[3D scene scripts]

◇ ◇ ◇

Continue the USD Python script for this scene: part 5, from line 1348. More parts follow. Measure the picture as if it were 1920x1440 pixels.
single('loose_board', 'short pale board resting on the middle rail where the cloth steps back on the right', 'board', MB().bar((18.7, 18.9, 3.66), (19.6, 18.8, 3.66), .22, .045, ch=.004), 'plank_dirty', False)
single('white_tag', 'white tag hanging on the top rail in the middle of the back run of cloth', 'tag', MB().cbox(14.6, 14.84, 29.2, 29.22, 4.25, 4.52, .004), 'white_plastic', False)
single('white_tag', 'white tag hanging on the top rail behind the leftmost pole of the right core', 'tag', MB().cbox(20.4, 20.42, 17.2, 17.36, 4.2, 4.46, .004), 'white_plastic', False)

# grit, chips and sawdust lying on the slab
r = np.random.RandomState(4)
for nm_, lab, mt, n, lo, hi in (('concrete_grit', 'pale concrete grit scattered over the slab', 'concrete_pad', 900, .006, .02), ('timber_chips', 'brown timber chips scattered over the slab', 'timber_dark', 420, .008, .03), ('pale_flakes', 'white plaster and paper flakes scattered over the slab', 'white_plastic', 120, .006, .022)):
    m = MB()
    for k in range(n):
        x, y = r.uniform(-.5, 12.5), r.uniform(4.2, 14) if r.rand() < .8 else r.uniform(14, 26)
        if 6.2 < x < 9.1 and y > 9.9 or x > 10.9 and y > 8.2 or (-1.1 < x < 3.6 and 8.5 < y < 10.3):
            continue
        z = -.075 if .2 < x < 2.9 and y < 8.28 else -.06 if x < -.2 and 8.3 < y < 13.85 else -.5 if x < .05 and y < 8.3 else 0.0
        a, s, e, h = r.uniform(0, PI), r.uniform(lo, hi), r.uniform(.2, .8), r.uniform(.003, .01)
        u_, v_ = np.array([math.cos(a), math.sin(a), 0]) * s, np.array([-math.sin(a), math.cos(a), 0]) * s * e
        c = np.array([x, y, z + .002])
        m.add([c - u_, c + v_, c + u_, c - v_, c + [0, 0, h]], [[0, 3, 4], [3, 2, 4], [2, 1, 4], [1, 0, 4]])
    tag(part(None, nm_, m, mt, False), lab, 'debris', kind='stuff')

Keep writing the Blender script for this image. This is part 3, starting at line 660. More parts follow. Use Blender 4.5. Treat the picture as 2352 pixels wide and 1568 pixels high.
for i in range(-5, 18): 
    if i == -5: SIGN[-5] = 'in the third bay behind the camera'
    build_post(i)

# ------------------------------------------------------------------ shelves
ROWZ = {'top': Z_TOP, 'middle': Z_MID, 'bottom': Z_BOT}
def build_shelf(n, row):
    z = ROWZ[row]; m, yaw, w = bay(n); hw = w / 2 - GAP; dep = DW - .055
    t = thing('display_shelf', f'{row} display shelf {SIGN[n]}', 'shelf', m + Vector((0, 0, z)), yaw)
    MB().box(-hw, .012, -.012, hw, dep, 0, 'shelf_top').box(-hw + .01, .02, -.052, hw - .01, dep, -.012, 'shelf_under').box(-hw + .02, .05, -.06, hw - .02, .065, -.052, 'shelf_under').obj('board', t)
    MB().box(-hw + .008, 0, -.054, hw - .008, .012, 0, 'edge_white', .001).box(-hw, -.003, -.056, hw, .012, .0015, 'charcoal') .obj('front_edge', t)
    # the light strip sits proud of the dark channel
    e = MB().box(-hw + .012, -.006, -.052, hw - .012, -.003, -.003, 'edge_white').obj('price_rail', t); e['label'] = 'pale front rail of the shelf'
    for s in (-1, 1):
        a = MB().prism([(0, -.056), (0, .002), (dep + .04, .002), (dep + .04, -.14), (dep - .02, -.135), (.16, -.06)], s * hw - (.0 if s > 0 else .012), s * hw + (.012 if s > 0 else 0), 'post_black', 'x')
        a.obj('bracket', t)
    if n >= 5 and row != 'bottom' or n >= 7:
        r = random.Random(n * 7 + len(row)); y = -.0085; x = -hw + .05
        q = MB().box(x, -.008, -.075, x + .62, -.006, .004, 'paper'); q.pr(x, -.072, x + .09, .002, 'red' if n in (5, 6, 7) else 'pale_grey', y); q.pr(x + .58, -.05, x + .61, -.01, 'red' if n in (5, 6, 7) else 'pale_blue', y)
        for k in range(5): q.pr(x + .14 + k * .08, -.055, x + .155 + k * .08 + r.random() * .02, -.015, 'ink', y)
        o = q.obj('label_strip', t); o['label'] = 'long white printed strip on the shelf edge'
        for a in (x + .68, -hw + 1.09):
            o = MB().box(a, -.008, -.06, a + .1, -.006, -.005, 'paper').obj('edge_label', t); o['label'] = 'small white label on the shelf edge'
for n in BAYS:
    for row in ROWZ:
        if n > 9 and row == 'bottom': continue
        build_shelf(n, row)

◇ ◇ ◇

» To be done
Write out again only the lines from the line containing "Keep writing the" through the line containing "build_post(i)", both included, exactly as they are.

» Answer for the task
Keep writing the Blender script for this image. This is part 3, starting at line 660. More parts follow. Use Blender 4.5. Treat the picture as 2352 pixels wide and 1568 pixels high.
for i in range(-5, 18): 
    if i == -5: SIGN[-5] = 'in the third bay behind the camera'
    build_post(i)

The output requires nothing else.